The City of Cape Town continues to lead the way in the implementation of the Expanded Public Works Programme (EPWP) – a national government initiative aimed at giving unemployed South Africans a hand up through temporary jobs to earn some form of income, but also to acquire skills that could make them more employable.

In the previous financial year, the City surpassed its target of creating 42 500 work opportunities ending on 45 875. This is in line with a trend that dates back to 2011, as outlined below:

FINANCIAL YEAR Nov 2010 Dec 2011 2012/13 2013/14 2014/15 2015/16 TOTAL
TARGET 16 000 22 000 35 000 37 500 40 000 42 500 193 000
ACTUAL PERFORMANCE 13 145 26 403 35 556 38 303 40 055 45 875 199 337

The City’s Utility Services Directorate, along with Transport for Cape Town (TCT) are two of the biggest ‘employers’, accounting for just over 50% of all work opportunities created in the previous financial year. Other big ‘employers’ include Human Settlements, Community Services and the Social Development and Early Childhood Development Directorates.

‘The Expanded Public Works Programme is an opportunity to give some of our most vulnerable residents a hand up, but also the opportunity to amass skills that they can put to use in their search for permanent employment. The City’s performance in this programme is testament to our commitment to improving the lives of our residents. We’ve fine-tuned the programme to ensure maximum benefit for all involved, so much so that other municipalities want to learn from us. I therefore encourage unemployed residents to register on the Jobseeker’s Database so that they too can become eligible for opportunities that arise,’ said the City’s Mayoral Committee Member for Social Development and Early Childhood Development, Councillor Suzette Little.

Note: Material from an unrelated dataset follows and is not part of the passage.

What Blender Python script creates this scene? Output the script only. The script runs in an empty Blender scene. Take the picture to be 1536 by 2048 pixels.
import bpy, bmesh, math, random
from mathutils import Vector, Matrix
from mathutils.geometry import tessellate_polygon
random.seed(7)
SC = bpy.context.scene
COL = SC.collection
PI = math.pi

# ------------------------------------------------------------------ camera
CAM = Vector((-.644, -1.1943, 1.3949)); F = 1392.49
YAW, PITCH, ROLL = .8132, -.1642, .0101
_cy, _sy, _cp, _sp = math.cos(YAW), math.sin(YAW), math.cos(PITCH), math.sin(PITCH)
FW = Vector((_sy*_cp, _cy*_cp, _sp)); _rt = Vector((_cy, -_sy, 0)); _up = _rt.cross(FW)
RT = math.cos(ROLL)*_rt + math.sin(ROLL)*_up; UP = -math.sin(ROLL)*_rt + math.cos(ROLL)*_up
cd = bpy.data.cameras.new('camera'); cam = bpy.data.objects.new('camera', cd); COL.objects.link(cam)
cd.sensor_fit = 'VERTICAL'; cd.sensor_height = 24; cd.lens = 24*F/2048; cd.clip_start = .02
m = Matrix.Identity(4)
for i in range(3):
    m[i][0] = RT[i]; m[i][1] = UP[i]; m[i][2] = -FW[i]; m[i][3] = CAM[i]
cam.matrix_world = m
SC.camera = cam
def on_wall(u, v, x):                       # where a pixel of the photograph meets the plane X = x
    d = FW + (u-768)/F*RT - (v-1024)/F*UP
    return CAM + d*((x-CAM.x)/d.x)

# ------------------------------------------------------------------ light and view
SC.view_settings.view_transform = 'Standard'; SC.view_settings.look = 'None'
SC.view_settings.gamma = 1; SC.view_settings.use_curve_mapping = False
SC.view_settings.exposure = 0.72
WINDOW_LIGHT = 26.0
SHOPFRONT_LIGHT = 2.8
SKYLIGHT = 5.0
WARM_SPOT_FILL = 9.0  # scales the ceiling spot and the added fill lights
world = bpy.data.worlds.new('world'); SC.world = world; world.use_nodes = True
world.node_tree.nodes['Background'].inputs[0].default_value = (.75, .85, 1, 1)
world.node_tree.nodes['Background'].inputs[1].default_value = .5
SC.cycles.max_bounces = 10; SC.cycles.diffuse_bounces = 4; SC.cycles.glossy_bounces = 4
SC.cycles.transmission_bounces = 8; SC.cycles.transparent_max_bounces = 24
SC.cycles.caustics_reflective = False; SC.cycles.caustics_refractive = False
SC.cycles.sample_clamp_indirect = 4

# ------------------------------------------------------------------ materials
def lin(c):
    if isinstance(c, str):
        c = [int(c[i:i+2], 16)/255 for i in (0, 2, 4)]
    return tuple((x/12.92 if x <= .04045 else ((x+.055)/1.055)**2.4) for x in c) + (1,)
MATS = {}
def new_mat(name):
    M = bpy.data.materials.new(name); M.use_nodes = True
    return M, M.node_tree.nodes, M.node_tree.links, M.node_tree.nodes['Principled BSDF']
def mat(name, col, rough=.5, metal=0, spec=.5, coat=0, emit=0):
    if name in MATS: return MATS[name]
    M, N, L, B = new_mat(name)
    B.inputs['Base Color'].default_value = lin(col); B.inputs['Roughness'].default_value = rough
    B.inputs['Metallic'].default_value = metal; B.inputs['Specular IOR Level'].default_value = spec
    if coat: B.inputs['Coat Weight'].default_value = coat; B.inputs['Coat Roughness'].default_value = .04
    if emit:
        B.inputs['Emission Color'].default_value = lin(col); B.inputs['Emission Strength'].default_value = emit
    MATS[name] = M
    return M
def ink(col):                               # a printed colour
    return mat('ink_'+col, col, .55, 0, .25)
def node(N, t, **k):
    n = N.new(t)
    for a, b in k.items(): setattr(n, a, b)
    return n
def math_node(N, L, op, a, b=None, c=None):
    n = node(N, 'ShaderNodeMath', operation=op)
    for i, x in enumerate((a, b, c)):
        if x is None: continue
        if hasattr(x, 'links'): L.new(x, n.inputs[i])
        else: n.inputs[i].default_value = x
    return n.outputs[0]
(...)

Jobseekers can register on the Database at their local subcouncil office. Registrations are valid for 12 months, which means that jobseekers must update their details at least once a year to ensure that they are considered for opportunities that arise in their areas. During the previous year, the City also embarked on a clean up the Jobseeker’s Database to track down those among the 400 000 registered applicants who haven’t updated their details as required.

‘This is a first because we are going above and beyond the call of duty to ensure that we’re reaching as many people as possible with this initiative. We’re also trying to make the programme as inclusive as possible. For a number of years now, we have also used EPWP as part of the reintegration of street people and in the last financial year, we launched a pilot project that provided work opportunities for parolees, in conjunction with the Department of Correctional Services,’ added Councillor Little.

The City’s EPWP implementation has received a number of accolades at national level in recent years. In the 2015/16 financial year, the accolades and innovation continued, including:

  • National EPWP KAMOSO 2015 Awards: Best Municipality in the Social Sector
  • Woman in Construction Award: Most Innovative Woman Training Programme Award
  • Development of the EPWP Braille Induction Booklet for EPWP jobseekers who are fully or partially visually impaired

‘We are immensely proud of our achievements thus far, but we cannot rest on our laurels. There are still many unemployed people in our city who need work opportunities to give themselves and their families a financial boost. So we will continue to push ourselves to find even more creative and sustainable ways to make this programme count in the lives of our residents,’ said Councillor Little.